The following figure explains the working : 

               Each box represents a call to a function and the first line in each box shows the value with which it is called. Each call to the function will return a value indicated by the number beside the red arrow. The rest is self-explanatory.

               So, we were able to write a recursive solution to the factorial problem once we had figured out two crucial things

     1. The base case: the case where the recursion will terminate. (n = 0 in the above case).
     2. How the function represented in terms of itself. (factorial ( n ) = n * factorial (n -1 ) ).

               The above technique can be used to approach a recursive problem. Now consider another problem, finding the nth Fibonacci number. Fibonacci numbers start with 0 , 1 , . . . and each successive no is the sum of the previous two. The Fibonacci series thus goes like 0 , 1 , 1 , 2 , 3 , 5 , 8 , 13 , 21 . . . and so on. So for finding the nth Fibonacci number we can just sum the previous two. We can represent this as fib(n) = fib(n-1) + fib(n-2), where fib(int n) is a function that finds the nth Fibonacci number. Here the first two numbers remain constant so they constitute the base cases which are Fib(1)=0 & Fib(2)=1, representing the fact that the first Fibonacci number is 0 and the second Fibonacci number is 1. A recusive function for this can be written as :

int fib(int n){
     if(n==1) return 0 ; //Base case #1         
     else if(n==2) return 1 ; //Base case #2
     else return fib(n-1) + fib(n-2) ; // The recursion 
}

               Note that in both of the above problems we were never concerned with the actual theme of the problem (finding factorial of a number or finding the nth Fibonacci number). We assumed that a function would do that for us and just represented the problem in terms of itself and wrote a straightforward algorithm for it. The rest recursion did for us automatically. Such is the power of recursion.

               

               So to sum up, the idea behind recursion is that a problem can be solved by breaking it up into smaller pieces, solving each of those smaller pieces by breaking them up into even smaller pieces and so on till we reach a piece that can be solved non trivially(the base case).

               

               For the above two cases simpler iterative solutions are possible and perhaps more efficeitn, but for certain complex problems it is easier to write a recursive solution than an iterative one. The Towers of Hanoi problem illustrates this fact.

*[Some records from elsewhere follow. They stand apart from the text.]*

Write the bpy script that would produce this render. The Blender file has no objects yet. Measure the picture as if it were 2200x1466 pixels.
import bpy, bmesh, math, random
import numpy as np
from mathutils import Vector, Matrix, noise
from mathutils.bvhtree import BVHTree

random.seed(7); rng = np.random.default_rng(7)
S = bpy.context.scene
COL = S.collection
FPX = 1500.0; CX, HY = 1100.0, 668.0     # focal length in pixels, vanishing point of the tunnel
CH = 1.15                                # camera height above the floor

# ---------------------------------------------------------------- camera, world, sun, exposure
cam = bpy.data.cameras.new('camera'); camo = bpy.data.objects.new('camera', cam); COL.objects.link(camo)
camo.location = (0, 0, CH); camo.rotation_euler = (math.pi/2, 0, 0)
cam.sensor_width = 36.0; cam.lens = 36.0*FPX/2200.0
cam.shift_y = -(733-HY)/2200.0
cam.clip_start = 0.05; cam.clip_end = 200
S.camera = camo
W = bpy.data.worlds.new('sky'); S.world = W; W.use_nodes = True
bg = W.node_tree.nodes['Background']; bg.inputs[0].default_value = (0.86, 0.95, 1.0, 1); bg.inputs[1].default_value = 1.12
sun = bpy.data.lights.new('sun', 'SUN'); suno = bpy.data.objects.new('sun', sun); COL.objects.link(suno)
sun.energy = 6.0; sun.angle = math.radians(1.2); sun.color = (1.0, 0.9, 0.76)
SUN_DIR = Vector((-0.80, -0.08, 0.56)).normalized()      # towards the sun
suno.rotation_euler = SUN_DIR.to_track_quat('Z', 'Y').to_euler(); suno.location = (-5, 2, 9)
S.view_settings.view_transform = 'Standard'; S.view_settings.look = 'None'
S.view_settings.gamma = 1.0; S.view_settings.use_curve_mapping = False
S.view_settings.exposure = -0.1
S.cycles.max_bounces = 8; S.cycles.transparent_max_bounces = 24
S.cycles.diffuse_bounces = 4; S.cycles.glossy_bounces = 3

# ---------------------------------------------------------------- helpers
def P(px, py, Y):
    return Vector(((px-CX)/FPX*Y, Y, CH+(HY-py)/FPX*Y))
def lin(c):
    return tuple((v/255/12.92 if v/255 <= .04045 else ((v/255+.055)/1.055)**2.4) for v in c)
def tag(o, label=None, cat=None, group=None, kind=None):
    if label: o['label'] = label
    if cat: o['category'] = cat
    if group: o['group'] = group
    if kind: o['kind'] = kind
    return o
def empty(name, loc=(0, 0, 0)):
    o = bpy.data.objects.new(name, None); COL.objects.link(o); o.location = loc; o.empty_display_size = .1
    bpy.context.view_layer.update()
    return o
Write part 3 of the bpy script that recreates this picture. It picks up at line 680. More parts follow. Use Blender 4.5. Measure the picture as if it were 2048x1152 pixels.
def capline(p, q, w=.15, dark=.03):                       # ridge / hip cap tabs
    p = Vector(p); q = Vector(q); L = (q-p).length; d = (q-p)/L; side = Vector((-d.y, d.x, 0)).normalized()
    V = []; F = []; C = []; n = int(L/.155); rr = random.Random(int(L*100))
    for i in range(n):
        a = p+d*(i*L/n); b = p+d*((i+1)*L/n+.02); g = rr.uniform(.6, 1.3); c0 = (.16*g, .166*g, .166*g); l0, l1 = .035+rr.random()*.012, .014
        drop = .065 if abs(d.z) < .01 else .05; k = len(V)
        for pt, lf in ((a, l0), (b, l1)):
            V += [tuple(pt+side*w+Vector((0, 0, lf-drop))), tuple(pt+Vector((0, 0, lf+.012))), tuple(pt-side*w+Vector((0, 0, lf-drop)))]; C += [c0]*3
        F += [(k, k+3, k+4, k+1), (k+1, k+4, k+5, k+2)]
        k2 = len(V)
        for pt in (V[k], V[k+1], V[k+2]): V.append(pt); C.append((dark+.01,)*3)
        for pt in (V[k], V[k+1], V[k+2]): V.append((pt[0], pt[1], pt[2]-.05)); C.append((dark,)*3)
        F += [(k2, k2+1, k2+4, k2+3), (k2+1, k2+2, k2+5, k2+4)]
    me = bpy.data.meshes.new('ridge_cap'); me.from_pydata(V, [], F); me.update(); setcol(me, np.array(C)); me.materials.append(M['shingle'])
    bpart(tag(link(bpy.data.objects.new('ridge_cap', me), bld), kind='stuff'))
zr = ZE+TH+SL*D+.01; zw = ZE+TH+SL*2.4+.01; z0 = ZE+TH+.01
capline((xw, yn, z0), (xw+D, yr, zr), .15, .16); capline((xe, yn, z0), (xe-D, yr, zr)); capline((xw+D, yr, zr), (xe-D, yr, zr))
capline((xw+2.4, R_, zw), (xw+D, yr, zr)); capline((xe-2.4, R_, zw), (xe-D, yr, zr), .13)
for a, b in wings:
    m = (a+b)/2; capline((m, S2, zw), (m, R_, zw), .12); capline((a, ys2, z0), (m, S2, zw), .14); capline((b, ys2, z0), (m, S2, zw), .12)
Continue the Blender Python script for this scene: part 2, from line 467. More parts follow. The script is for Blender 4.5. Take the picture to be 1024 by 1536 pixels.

               Let us first state the Towers of Hanoi problem formally:  

                

               The problem consists of three pegs/towers and a number of disks of varying sizes which can be slid onto any peg/tower. Each disk is of a different size. Initially the disks are stacked on one of the towers (lets call it A) one atop another with the smallest one at the top. The goal is to move all disks from tower A to another tower (lets call this C), using the third tower (B) as auxiliary while obeying the following rules:

1. Only the top disk can be moved from a tower at any time.

2.  No disk must be placed on top of a smaller disk.

Let us consider a recursive strategy for moving n disks.

Step 1 :  Move n-1 disks from Tower A to Tower B

Step 2 :  Move 1 disk from Tower A to Tower C

Step 3 : Move n-1 disks from Tower B to Tower C

               This would solve the problem. (Note that here we are not concerned with how we would move the n-1 disks. The steps are shown visually in the figures below :

               The base case here would be that of a single disk which we can move directly from Tower A to Tower C. The towers are named A, B, C where B is the auxiliary tower. The recursive solution is shown below :

public void move( int numberofdisks, char firstTower, char auxTower, char finalTower )
{
     if(numberofdisks == 1){
          System.out.println("Move disk from "+firstTower+" to "+finalTower);  //#0
     }
     else{
          move(numberofdisks-1,firstTower,finalTower,auxTower);   //#1
          System.out.println("Move disk from "+firstTower+" to "+finalTower);  //#2
          move(numberofdisks-1,auxTower,firstTower,finalTower);  //#3
     }
} 

Explanation :

#0 : This illustrates the base case where a single disk can be moved from the first to the final tower directly.

#1 : This is Step 1 of the solution. Here we move n-1 disks from firstTower to auxTower using the finalTower as auxiliary. Note that in the function prototype auxiliary tower is denoted as the third parameter (first is the no. of disks), so here we had to use finalTower as auxiliary(third parameter) in the actual function call.

#2 : This is Step 2 of the solution.

#3 : This is Step 3 of the solution. Here we move n-1 disks from auxTower to finalTower using firstTower the as auxiliary. So here we had to use firstTower as auxiliary(third parameter) in the actual function call.

             For 3 disks the above program the function call move(3, ‘A’, ’B’, ’C’) displays the following steps :

Move disk from A to C
Move disk from A to B
Move disk from C to B
Move disk from A to C
Move disk from B to A
Move disk from B to C
Move disk from A to C

               “Move disk” obviously means moving the top disk from the tower.

               This above solution clearly demonstrates how easily recursion can be used to solve such complex problems. The use of recursion in an algorithm, however, has both advantages and disadvantages. The main advantage is usually simplicity. (for solving certain problems like the Towers of Hanoi, preorder/inorder/postorder traversal of binary trees etc.). Also some problems like displaying a list of all files of the system cannot be solved without recursion. The main disadvantage is often that the algorithm may require large amounts of memory if the depth of the recursion is very large.

               Recursive techniques are also widely used to implement important algorithms based on the Divide & Conquer approach like quicksort and merge sort as well as graph based algorithms like Depth First Search.